Friday, July 5, 2019

OLDIE BUT NOT MOLDY


Several years after our parents died, my sister brought me my dad’s old Bible, which she had stored away and thought I should now have. She had kept a lot of family “heritage” things as I was still single at the time of their deaths, and moving a lot. Now that I was married and "settled," she felt I should have our father’s old leather-bound Bible. As I leafed through it, noting portions he had marked, I was grateful again for a Christian dad. But now this old Bible had a strong, stale odor from storage. The best I knew to do was seal it in a plastic bag and put it in a bin with other family “heritage” things that had interest but not regular usefulness for me.

Some day my family will have to decide what to do with that plus my Bibles in various versions. My current one, a quarter-century worn and marked up, wouldn’t win any beauty contests. But when I open it, it is my old friend who leads me to the throne room where my Savior waits to chat with me.

I thought of such aging and antique Bibles when I saw this sign:

My most valued antiques are my old friends.
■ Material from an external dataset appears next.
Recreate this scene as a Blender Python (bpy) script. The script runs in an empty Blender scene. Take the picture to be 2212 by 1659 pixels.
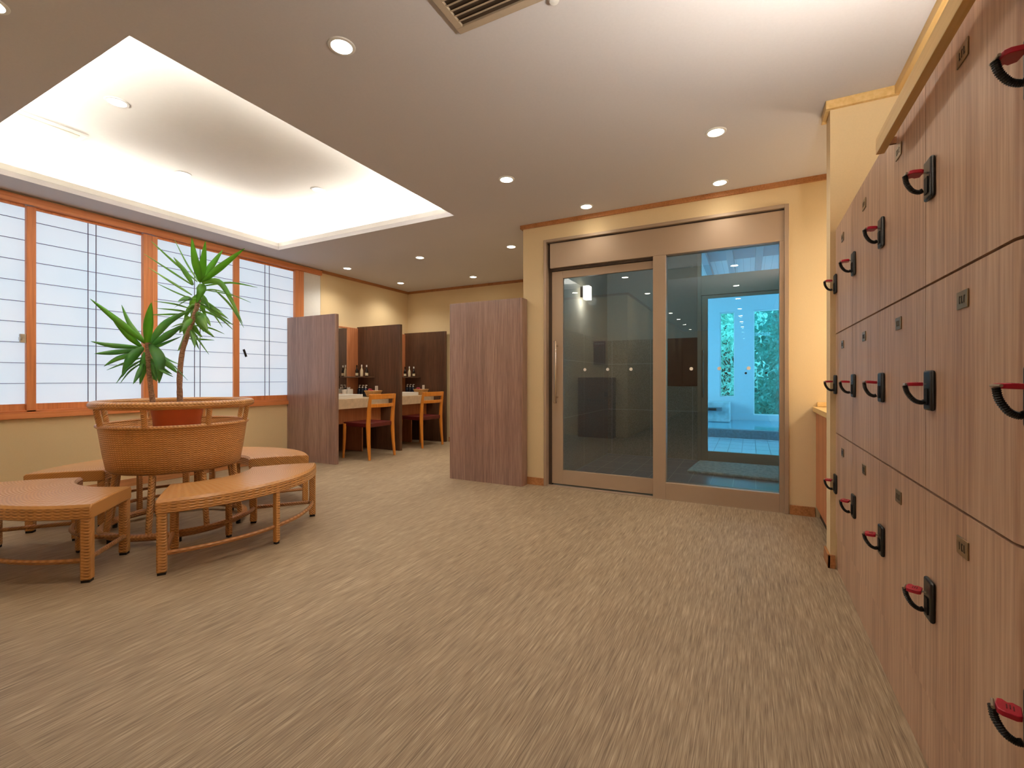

One such human “antique” called the other night. Our friendship goes back more than three decades, with part of that time her living on the other side of the nation. She’s now back in my town, but often on the go helping her adult children and grandchildren in another state. 

It’s not the usual “girlfriend” relationship that’s stereotyped by coffee dates or shopping trips. But it's been built by years of personal contract, and now safe enough that she entrusted me with a key to her house in case she ever locked herself out. (That has happened with her on-the-go life). If there’s a big family concern, she knows I will pray, and vice versa. We share articles of interest to each other—the observation of Proverbs 27:17: “As iron sharpens iron, so one man sharpens another.” One time she remarked, “We’re friends who can just pick up and keep going where we left off.” We’re low-maintenance in our friendship, but stay in touch enough to know we’ll always be there for each other. I’m reminded of Proverbs 17:24 (and I change the last word to “sister”): “There is a friend who sticks closer than a brother.”

One person I pray for has few up-close-and-personal friends like this. Oh, this person is on social media, but that's not the same as face-to-face contact (and hard work) of truly nurturing a friend. You can't hug a screen. While contemporary media can encourage “sharing,” it also enables the faceless "out" of “unfriending” someone. It doesn’t nurture the honesty and loving admonition that comes from just being together--particularly the believer-to-believer friendships that can grow deep and sweet with time.

And isn't that also true of spending time with our Truest Friend, Jesus?